*Data extract*:
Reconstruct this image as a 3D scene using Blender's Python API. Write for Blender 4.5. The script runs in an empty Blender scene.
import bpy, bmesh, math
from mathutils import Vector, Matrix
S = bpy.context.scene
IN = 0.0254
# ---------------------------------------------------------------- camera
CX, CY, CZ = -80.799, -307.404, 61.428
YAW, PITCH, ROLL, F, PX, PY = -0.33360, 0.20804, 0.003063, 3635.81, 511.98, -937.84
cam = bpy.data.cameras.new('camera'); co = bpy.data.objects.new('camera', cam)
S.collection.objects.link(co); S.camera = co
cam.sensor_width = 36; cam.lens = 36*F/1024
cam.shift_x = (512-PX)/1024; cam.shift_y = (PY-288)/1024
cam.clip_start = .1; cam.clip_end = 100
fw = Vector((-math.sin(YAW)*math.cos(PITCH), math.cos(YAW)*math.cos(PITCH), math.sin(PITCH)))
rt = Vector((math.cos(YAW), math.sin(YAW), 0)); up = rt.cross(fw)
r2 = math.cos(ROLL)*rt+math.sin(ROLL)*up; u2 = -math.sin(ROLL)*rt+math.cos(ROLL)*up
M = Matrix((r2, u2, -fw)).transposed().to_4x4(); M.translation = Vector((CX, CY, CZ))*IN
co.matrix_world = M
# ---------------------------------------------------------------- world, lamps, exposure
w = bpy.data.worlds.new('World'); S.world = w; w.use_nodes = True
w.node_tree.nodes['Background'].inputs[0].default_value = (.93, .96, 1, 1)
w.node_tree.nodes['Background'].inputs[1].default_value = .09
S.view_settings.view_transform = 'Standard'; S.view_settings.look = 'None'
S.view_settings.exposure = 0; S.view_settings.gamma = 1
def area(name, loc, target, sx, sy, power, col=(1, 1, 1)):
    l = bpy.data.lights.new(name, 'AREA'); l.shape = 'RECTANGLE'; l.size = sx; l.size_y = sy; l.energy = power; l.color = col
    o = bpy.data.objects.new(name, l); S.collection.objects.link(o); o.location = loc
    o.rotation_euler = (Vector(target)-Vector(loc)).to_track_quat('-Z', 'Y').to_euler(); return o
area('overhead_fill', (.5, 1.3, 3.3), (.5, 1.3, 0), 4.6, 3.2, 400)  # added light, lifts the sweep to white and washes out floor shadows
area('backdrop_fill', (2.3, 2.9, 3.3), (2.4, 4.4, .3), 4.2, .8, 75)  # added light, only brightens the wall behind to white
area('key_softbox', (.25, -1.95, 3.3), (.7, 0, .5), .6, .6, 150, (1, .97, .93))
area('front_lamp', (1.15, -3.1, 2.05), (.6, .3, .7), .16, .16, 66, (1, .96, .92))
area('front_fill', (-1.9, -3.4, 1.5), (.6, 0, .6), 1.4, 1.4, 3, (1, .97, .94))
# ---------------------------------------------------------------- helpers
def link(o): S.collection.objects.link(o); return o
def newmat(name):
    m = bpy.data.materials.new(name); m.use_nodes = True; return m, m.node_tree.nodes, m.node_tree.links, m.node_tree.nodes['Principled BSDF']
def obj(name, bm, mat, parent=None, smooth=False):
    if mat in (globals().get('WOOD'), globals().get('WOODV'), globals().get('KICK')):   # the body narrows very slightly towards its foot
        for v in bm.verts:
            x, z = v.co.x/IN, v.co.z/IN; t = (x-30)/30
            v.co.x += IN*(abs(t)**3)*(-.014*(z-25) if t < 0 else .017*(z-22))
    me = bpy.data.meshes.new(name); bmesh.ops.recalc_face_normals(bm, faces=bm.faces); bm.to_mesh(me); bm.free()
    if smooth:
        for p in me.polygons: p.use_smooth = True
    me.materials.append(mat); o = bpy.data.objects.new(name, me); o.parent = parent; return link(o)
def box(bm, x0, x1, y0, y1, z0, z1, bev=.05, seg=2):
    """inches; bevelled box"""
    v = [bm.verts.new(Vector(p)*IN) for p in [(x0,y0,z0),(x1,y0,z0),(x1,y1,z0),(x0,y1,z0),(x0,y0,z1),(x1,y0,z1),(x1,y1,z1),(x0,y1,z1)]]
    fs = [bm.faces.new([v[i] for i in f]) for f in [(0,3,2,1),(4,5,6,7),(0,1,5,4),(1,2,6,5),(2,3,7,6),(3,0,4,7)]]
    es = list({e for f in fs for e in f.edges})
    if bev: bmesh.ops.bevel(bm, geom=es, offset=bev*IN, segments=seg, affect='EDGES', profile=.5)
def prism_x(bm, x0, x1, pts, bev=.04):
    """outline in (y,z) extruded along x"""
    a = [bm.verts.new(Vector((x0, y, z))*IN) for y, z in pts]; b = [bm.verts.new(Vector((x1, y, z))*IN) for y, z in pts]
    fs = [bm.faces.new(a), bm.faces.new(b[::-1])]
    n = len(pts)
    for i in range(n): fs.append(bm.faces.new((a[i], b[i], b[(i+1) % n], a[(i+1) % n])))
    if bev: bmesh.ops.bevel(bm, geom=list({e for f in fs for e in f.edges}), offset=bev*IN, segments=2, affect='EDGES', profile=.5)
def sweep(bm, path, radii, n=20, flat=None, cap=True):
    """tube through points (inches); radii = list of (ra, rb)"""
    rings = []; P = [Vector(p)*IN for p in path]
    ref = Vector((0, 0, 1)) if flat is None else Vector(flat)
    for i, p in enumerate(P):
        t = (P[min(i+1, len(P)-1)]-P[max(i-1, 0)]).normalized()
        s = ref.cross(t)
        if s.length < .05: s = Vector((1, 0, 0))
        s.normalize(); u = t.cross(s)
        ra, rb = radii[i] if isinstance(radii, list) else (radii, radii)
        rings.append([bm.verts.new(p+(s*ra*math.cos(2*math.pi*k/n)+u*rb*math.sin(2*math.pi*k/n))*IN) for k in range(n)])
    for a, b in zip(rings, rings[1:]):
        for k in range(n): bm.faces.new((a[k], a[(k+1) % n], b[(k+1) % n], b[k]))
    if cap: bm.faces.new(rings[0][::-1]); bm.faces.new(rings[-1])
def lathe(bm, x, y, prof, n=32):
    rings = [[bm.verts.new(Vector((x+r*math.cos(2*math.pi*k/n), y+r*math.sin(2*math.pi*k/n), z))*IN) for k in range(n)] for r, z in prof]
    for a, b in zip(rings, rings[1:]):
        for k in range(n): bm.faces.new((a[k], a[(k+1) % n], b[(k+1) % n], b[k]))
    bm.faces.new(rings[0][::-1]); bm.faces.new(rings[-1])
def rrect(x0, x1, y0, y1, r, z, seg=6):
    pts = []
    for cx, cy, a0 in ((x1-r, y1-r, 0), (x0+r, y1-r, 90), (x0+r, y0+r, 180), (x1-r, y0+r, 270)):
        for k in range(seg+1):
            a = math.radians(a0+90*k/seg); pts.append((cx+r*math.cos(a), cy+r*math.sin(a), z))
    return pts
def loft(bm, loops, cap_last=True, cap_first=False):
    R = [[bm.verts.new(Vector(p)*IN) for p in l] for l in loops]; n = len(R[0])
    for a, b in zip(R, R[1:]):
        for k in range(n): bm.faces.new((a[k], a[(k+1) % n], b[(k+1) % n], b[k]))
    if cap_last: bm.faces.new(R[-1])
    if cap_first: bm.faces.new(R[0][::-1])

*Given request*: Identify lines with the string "scene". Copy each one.

*Answer below*:
Reconstruct this image as a 3D scene using Blender's Python API. Write for Blender 4.5. The script runs in an empty Blender scene.
S = bpy.context.scene